- Source material
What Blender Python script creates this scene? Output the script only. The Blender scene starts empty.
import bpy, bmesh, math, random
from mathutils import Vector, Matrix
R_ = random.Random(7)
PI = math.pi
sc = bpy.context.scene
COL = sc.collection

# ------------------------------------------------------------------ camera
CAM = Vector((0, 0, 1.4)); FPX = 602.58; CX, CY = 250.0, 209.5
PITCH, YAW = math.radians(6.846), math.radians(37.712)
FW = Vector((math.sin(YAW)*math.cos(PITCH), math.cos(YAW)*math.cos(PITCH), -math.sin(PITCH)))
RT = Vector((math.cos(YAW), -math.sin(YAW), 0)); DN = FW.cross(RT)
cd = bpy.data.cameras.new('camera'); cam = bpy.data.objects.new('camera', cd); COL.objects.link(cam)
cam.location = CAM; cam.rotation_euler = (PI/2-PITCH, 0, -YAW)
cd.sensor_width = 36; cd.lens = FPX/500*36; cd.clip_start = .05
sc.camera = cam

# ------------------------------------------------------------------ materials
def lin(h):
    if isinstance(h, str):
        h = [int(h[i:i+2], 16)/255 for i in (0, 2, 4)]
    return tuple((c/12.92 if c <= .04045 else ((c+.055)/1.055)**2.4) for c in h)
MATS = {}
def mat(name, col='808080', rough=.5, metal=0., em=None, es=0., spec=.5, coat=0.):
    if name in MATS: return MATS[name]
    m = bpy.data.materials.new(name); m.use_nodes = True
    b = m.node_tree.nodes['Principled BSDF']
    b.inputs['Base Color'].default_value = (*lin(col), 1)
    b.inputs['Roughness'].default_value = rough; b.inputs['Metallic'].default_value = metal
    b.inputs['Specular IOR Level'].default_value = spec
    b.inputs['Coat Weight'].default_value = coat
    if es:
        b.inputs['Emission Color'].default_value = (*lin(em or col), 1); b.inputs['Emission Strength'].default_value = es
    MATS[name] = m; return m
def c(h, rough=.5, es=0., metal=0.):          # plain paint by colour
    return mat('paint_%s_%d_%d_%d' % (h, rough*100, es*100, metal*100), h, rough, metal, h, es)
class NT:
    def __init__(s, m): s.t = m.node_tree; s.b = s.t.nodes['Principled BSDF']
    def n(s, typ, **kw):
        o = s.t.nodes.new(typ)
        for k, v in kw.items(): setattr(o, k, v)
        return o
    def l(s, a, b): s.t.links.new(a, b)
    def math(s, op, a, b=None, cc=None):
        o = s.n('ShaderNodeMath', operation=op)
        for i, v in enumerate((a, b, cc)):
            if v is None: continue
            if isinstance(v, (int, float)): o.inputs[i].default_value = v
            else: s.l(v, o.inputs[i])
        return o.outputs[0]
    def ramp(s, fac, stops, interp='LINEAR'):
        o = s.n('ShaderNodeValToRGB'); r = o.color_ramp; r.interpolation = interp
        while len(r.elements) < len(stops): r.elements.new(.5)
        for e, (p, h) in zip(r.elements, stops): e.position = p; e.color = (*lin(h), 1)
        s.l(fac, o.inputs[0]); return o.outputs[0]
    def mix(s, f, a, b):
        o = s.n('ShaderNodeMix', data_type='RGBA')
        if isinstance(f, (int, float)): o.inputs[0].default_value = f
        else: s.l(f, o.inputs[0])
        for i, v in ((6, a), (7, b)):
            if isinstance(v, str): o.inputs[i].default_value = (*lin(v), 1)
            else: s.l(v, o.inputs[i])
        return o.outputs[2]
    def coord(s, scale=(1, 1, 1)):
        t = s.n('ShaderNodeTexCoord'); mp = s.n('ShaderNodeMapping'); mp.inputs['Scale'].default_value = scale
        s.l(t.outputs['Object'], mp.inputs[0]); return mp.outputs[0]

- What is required
Take the lines above from the first through the one containing "sc.camera = cam" and reproduce them exactly; include nothing else.

- Problem solution
What Blender Python script creates this scene? Output the script only. The Blender scene starts empty.
import bpy, bmesh, math, random
from mathutils import Vector, Matrix
R_ = random.Random(7)
PI = math.pi
sc = bpy.context.scene
COL = sc.collection

# ------------------------------------------------------------------ camera
CAM = Vector((0, 0, 1.4)); FPX = 602.58; CX, CY = 250.0, 209.5
PITCH, YAW = math.radians(6.846), math.radians(37.712)
FW = Vector((math.sin(YAW)*math.cos(PITCH), math.cos(YAW)*math.cos(PITCH), -math.sin(PITCH)))
RT = Vector((math.cos(YAW), -math.sin(YAW), 0)); DN = FW.cross(RT)
cd = bpy.data.cameras.new('camera'); cam = bpy.data.objects.new('camera', cd); COL.objects.link(cam)
cam.location = CAM; cam.rotation_euler = (PI/2-PITCH, 0, -YAW)
cd.sensor_width = 36; cd.lens = FPX/500*36; cd.clip_start = .05
sc.camera = cam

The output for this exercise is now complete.